Not that the physical was really bad but there are some numbers I would like to improve. I'm no spring chicken anymore. So that will provide some motivation to keep losing weight and such. And I vow to never wait more than a year between physicals again. See, when you have social anxiety and you cope by avoiding stressful social interactions, the anxiety only gets worse when you can no longer put it off again. Lesson learned.

I was doing a pretty good job of saving money until about when Honey was killed and then Trump was elected and holiday deals just kept on coming. So now I'm dialing it back and trying to get back to a non-consumer perspective. From now on I really MUST make the decision to shop local first and only make online purchases if necessary. I'm hoping to transform my checking account this year!

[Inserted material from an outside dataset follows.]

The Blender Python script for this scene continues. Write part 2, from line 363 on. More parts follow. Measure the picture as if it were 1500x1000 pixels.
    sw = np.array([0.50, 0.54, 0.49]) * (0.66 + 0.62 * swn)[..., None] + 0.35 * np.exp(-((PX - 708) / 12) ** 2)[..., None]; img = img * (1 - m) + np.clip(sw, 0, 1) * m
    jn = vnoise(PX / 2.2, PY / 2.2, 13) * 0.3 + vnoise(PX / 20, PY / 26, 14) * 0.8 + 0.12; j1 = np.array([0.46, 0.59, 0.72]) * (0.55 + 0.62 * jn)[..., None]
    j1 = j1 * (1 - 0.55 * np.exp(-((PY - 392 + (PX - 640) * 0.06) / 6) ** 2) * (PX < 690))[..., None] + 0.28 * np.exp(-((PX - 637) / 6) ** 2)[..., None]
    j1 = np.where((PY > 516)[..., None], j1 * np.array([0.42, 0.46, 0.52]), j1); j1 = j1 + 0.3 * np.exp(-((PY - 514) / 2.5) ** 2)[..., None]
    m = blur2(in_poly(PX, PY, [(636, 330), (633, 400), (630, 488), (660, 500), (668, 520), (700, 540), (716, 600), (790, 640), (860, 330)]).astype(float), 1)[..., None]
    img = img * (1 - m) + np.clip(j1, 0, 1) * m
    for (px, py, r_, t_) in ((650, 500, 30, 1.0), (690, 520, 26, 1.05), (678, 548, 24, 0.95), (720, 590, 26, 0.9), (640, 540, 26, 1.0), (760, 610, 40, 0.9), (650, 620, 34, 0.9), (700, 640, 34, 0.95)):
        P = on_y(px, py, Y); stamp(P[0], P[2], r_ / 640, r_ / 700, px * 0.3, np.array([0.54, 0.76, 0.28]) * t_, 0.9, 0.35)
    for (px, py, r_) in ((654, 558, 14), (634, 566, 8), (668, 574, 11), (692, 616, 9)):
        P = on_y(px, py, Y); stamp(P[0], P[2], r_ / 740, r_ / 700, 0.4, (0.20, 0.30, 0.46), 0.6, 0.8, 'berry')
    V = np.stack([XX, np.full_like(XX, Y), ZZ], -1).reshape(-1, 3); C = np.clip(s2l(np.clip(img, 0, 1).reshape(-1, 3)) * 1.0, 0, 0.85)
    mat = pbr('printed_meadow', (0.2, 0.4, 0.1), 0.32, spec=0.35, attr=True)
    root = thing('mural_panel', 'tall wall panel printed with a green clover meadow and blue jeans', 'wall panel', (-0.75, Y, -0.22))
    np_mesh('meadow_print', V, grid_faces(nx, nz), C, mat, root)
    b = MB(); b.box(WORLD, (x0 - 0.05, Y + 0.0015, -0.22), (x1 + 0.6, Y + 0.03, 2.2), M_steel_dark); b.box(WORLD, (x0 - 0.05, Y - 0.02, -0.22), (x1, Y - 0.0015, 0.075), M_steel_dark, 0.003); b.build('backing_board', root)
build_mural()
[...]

And we're still trying to find meaningful ways to spend our time as a family. Sunday we went on a hike at a local park and it was really nice! It was a sunset walk, and it was in the 40's so it seemed a little too cool at first but it ended up being ideal once we got moving. I definitely want to do more like that with the family.

Mostly, I am just going to have a goal of continuous improvement this year. Try things out, pursue the ones that work, ditch the ones that don't, and just keep trying. And I'm going to be less hard on myself for messing up.